Markets
In the absence of any EMU data with market moving potential, the UK enjoyed the prerogative to set the tone at the start of trading this morning. After four consecutive (mostly substantial) upward surprises, UK June CPI inflation finally came out slightly softer than expected. Headline inflation slowed from 0.7% M/M and 8.7% Y/Y in May to 0.1% M/M and 7.9% Y/Y (8.2% expected). Core CPI also decelerated from a three-decade top of 7.1% Y/Y to 6.9%. Goods prices declined 0.2% M/M causing the Y/Y measure to ease to 8.5% (from 9.7%). Services inflation ‘slowed’ from 0.8% M/M to 0.5% M/M. However at 7.2%, the Y/Y measure is still holding near last months’ cycle top (7.4%). So, there is still work to do for the Bank of England to bring (underlying) inflation sustainably to the 2.0% target. However, in line with recent dovish markets’ reaction function, UK bonds show a clear sign of relief, if not euphoria. UK yields decline between 18 bps (2-y) and 15 bps (30-y). Early this morning the UK 2-y yield at some point almost ceded 25 bps. Money markets scaled back expectations on an August 50 bps BoE rate hike and now see a 50/50 chance between a 25 or 50 bps step. After multiple upside surprises and a clear credibility issue for Bailey and co, we would find it very strange for the Bank of England to forgo the chance to again become a bit ahead of the curve (or should we say be less behind the curve). Markets now see the BoE policy peak rate near 5.75%, down from 6.0%+ levels yesterday and near 6.50% about two weeks ago. In FX markets, sterling traders clearly feel the risk of the BoE ‘prematurely’ slowing its anti-inflation campaign. Sterling tumbled both against the euro and the dollar. EUR/GBP cleared the 0.8658 end June top to currently trade near 0.8685. Cable tumbled a full 1 big figure from the 1.3030 area before the CPI release to 1.2910 currently.

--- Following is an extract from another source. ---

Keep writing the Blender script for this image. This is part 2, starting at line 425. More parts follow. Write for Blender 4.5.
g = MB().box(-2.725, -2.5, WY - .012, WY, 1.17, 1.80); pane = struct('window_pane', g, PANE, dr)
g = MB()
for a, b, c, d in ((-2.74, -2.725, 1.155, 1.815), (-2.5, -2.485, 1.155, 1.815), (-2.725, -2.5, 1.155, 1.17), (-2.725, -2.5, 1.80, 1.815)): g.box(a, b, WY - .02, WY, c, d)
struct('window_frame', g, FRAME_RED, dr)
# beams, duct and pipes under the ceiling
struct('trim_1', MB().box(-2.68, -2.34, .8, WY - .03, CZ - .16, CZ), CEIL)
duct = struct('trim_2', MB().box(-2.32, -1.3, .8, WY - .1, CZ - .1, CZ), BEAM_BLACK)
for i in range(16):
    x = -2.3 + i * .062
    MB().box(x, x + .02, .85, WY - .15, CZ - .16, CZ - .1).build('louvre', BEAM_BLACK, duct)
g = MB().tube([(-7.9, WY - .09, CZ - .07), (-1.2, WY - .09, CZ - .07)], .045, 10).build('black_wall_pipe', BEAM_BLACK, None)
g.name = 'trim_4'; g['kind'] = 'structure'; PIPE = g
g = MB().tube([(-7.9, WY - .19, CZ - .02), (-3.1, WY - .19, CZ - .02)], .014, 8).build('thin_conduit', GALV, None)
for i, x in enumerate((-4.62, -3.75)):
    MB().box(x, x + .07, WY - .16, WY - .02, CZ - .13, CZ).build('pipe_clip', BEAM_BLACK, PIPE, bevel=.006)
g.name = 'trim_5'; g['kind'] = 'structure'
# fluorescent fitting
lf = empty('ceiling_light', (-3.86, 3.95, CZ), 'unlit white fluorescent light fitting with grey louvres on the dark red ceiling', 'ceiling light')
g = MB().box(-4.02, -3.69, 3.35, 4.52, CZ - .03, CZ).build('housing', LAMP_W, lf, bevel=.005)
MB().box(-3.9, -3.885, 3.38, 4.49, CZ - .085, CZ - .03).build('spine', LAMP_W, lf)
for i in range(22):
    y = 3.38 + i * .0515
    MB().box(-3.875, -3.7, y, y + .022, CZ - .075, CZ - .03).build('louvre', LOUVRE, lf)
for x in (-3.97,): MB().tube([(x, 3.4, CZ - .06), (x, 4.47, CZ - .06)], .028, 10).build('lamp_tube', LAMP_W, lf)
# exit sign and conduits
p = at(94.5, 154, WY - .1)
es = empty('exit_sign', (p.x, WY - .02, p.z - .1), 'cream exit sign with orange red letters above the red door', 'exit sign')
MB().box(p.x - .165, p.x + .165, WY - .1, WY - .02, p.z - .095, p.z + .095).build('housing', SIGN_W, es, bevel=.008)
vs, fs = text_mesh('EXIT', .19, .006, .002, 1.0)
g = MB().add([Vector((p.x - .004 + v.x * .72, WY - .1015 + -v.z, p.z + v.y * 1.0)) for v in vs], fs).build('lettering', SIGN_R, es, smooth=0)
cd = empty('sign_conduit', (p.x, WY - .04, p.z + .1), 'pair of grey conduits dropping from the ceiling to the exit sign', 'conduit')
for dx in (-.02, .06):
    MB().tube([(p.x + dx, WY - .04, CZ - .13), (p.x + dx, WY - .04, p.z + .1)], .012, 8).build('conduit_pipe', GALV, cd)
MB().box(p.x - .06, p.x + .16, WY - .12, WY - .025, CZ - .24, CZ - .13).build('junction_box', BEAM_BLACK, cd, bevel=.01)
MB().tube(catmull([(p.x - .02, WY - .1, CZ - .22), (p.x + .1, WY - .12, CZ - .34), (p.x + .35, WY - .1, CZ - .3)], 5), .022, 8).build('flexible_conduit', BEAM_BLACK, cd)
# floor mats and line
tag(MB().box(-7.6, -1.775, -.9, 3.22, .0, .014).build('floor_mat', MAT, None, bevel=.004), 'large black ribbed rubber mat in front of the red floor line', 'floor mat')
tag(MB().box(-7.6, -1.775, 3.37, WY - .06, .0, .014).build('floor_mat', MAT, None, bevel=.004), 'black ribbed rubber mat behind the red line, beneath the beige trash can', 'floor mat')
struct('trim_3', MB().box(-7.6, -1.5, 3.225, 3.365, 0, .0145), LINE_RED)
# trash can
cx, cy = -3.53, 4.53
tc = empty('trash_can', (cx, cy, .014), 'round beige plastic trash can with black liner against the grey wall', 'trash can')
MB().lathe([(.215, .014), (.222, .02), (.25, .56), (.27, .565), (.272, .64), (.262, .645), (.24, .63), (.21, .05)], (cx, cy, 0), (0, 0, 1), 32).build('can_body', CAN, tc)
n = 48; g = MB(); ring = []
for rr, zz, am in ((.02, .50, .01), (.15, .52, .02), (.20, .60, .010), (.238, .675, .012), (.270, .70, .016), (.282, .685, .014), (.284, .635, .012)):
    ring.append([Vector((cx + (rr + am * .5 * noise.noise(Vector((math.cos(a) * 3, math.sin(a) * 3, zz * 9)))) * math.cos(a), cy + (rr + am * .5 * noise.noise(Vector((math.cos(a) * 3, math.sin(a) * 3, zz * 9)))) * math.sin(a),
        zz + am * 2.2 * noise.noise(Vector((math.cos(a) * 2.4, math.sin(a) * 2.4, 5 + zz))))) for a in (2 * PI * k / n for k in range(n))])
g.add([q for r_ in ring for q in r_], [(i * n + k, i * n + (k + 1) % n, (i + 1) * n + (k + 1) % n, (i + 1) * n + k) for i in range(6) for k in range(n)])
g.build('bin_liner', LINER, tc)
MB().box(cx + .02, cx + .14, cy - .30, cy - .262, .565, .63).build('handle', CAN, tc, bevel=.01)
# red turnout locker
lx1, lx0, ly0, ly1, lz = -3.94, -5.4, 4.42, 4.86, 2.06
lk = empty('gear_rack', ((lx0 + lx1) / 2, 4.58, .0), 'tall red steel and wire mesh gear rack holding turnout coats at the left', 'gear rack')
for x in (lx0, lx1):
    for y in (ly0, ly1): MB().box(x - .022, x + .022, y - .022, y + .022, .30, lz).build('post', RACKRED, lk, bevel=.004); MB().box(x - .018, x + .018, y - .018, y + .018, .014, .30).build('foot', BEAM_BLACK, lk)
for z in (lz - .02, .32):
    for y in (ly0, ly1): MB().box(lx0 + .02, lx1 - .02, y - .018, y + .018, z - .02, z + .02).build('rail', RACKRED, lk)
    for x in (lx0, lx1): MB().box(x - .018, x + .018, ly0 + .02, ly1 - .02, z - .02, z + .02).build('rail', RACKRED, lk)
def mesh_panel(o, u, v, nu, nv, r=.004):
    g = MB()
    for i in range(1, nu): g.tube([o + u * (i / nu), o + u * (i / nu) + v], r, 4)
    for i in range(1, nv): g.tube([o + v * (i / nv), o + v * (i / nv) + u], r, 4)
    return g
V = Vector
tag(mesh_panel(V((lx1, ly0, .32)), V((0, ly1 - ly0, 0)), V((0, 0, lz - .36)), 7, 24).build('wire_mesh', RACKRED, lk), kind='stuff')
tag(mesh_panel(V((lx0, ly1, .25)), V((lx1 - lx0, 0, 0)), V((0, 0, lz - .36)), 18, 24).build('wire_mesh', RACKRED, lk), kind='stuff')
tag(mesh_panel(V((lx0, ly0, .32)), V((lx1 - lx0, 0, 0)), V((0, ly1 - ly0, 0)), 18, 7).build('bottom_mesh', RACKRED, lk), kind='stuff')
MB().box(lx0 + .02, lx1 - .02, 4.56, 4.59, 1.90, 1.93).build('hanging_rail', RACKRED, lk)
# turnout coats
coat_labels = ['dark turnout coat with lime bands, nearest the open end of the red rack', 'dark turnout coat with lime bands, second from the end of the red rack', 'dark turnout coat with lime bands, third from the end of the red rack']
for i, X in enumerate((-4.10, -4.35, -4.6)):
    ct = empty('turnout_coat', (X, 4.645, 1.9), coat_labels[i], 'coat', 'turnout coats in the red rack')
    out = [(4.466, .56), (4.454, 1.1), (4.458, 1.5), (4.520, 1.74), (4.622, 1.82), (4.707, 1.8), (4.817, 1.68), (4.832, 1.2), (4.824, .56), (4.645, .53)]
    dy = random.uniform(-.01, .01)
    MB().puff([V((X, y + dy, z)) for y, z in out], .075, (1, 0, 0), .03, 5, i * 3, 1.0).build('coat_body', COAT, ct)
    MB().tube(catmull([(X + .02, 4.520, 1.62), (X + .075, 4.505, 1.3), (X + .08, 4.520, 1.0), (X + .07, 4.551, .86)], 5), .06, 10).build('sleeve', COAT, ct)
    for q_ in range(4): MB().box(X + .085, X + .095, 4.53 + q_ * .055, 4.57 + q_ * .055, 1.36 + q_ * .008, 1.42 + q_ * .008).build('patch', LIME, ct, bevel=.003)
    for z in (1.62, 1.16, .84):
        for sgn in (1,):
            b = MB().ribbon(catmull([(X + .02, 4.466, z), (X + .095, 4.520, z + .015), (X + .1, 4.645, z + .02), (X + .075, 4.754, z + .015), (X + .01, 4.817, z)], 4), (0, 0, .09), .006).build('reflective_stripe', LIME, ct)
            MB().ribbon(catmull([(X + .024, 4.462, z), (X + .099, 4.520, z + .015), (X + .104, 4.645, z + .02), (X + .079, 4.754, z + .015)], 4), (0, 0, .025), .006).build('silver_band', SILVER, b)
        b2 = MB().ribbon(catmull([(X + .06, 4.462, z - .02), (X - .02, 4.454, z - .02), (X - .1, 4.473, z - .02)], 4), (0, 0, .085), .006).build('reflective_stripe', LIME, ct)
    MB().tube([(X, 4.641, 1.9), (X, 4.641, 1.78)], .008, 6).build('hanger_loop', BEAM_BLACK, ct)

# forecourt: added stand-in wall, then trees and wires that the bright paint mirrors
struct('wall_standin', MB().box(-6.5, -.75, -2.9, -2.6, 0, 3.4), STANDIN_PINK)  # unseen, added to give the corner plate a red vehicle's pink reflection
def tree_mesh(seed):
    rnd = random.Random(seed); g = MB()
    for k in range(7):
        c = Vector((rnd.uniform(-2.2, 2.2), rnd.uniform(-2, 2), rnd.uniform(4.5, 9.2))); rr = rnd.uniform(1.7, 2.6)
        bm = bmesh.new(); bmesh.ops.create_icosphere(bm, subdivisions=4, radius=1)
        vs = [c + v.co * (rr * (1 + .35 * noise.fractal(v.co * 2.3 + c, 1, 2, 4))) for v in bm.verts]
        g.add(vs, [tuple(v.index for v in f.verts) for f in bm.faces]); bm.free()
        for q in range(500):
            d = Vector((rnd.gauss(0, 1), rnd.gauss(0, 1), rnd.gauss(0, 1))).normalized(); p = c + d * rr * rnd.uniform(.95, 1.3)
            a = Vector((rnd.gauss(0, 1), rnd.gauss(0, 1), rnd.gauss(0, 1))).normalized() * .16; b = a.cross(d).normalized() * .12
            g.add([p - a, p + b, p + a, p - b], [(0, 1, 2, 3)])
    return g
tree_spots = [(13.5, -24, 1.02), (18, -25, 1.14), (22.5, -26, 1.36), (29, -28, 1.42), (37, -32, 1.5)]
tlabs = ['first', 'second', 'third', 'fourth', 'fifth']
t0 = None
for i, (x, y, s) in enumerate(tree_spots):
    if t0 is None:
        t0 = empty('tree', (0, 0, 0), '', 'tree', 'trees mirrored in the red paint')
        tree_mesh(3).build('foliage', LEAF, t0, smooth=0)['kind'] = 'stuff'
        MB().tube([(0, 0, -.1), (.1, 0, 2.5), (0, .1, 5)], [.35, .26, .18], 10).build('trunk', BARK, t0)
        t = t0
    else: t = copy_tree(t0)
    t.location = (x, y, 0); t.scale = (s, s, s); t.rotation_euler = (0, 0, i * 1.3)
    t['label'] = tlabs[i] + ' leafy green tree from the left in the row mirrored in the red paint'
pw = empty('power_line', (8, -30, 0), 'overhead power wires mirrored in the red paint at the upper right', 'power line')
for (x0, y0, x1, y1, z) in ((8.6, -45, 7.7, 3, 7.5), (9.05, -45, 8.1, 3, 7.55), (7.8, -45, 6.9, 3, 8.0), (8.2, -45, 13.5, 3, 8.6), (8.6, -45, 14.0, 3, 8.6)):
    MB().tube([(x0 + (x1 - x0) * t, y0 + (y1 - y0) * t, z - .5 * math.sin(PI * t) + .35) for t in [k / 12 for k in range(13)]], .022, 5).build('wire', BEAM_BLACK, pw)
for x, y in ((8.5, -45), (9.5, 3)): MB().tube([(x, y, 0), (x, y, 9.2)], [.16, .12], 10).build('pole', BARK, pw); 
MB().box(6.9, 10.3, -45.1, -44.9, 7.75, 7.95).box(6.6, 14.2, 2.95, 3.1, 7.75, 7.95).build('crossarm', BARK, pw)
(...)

The UK bond rally also supported a bid for core European bonds after yesterday jump higher post (perceived) soft comments from ECB’s Knot. German yields initially declined up to 5.0 bps for maturities less than 10 y but bond gains gradually evaporated. The 2-y German yield currently declines 2 bps (2-y). The 30-y adds 1.0 bp. With markets now discounting a below 4.0% ECB peak cycle rate, there is not that much room to push for an even softer positioning going into next week’s ECB policy meeting. ECB Chair Lagarde for sure will keep the option open for further steps in September (and/or beyond). US Treasuries slightly outperform Bunds ceding between 4.0 bps (2-y) and 2 bps (30-y). The move was supported by softer than expected US housing starts/building permits. UK stocks trade with nice gains (FTSE 100 + 1.5%). European and US equities trade marginally higher. In FX, sterling sell-off briefly pushed EUR/USD for a test of the 1.12 area, but the pair soon returned into a 1.1200/1.124 ST consolidation pattern. After an impressive rally earlier this month, fortunes again changed for the yen. Comments from BoJ’s Ueda that the bank will keep an easy policy unless the view on the price goal changes, eased speculation on policy change next week. USD/JPY rebounded back to just below the 140 big figure (currently 139.50).
News & Views
South African inflation came in at 0.2% m/m in June, allowing the yearly figure to slow from 6.3% to 5.4%. Transport prices fell 0.9% m/m while food price inflation seems to have lost the sharpest edges (0.5% m/m). Core inflation excluding food, non-alcoholic drinks, fuel and electricity rose 0.4% m/m to be 5% higher compared to the same month last year. The decline here is less outspoken though, easing a mere 0.2 ppts from the May reading. Housing was an important factor keeping core inflation elevated (0.8% m/m). That said, both price gauges are now within the central bank’s 3-6% target range for the first time in 14 months. Today’s numbers also missed expectations by the tiniest margin, prompting markets to doubt whether the South African central bank will deliver another 25 bps hike to 8.5% at its policy meeting tomorrow. The SARB’s governor and deputy governor earlier this month said tightening won’t stop until the MPC is confident inflation will return to the midpoint of the target range. South African swap yields lose a few bps at the front end of the curve. USD/ZAR rises a tad to 17.93.